Wait… Wouldn't Micropayments Be Bad For Journalism?
from the how-much-did-you-earn... dept
It’s been funny watching newspaper execs and journalists go on and on and on about how important it is to “save journalism” and then come up with plans that will likely hasten the demise of newspapers — such as micropayments. We’ve discussed in great detail why micropayments are unlikely to work (they’ve pretty much failed everywhere they’ve been tried with news content), but Kevin points us to an argument that shows why micropayments would likely be a terrible thing for journalists as well. When you have a direct association between revenue and a particular article, then suddenly it becomes possible to determine quite specifically how much people are willing to pay for a certain journalist’s articles. Thus, management now has incentive to reward journalists who get more people to pay — meaning those journalists have every incentive in the world to try to come up with stories that will make people pay, which might not be “good journalism.”

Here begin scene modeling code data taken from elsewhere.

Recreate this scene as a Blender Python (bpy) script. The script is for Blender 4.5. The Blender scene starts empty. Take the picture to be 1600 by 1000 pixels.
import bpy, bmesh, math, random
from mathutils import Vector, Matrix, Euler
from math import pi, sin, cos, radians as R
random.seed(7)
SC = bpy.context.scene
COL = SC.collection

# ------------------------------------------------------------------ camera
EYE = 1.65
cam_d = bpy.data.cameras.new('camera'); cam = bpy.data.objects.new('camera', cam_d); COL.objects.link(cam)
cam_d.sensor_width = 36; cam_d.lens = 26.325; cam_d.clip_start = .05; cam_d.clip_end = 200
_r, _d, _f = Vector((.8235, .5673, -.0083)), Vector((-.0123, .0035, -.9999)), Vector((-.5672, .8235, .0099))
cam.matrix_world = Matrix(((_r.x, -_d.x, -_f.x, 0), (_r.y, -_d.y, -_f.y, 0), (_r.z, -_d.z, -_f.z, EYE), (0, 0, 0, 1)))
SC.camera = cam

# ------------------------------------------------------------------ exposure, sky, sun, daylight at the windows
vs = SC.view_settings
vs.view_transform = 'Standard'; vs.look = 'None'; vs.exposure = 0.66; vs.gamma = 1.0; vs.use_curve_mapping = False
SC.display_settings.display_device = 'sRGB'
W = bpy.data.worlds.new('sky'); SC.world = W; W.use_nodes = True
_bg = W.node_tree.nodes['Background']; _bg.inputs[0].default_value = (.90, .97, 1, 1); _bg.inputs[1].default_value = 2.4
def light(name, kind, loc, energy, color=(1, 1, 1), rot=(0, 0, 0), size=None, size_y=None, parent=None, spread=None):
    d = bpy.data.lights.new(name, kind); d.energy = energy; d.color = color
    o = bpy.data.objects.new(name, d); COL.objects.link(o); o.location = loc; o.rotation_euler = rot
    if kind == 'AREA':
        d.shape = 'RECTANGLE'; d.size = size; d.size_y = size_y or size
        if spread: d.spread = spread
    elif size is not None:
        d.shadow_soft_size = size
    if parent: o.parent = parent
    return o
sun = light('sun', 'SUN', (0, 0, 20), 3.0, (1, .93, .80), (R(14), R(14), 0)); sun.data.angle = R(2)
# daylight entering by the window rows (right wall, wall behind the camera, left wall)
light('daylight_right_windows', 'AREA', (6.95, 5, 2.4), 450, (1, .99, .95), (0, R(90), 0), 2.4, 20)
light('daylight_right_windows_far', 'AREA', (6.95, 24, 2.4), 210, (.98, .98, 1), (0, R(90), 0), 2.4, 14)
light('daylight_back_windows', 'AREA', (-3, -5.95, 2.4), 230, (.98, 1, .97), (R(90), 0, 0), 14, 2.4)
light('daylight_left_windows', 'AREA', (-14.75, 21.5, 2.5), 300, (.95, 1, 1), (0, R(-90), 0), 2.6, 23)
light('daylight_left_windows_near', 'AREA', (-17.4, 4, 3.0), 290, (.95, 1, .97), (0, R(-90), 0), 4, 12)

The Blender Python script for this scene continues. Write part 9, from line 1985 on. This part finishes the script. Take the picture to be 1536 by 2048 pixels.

Of course, some will (and have) pointed out that there’s already some of this done, with tracking of advertising revenue on certain articles, but this would be even more direct — and the key point is that it leads to trying to maximize the experience of a single article, rather than the entire experience:
An article is worth far more than the number of direct sales it generates. Even more importantly, thinking of each article in isolation shortchanges the value of the publishing enterprise as a whole. There are many things that make the New York Times better than the Podunk Daily, but “readable articles per day” is the least of them. (Which means that in addition to being bad for consumers and journalists, by destroying brand value micropayments would also hurt publishers. The trifecta!)
In fact, in this hour of crisis, newspapers should be moving in the exact opposite direction to generate revenue — focusing not on specific articles, but rather on delivering valuable experiences to their readers, whether that takes the form of articles, databases, multimedia, user-generated content, or whatever else will serve the audience’s needs. It is the entirety of that experience that will deliver goodwill and revenue opportunities down the road.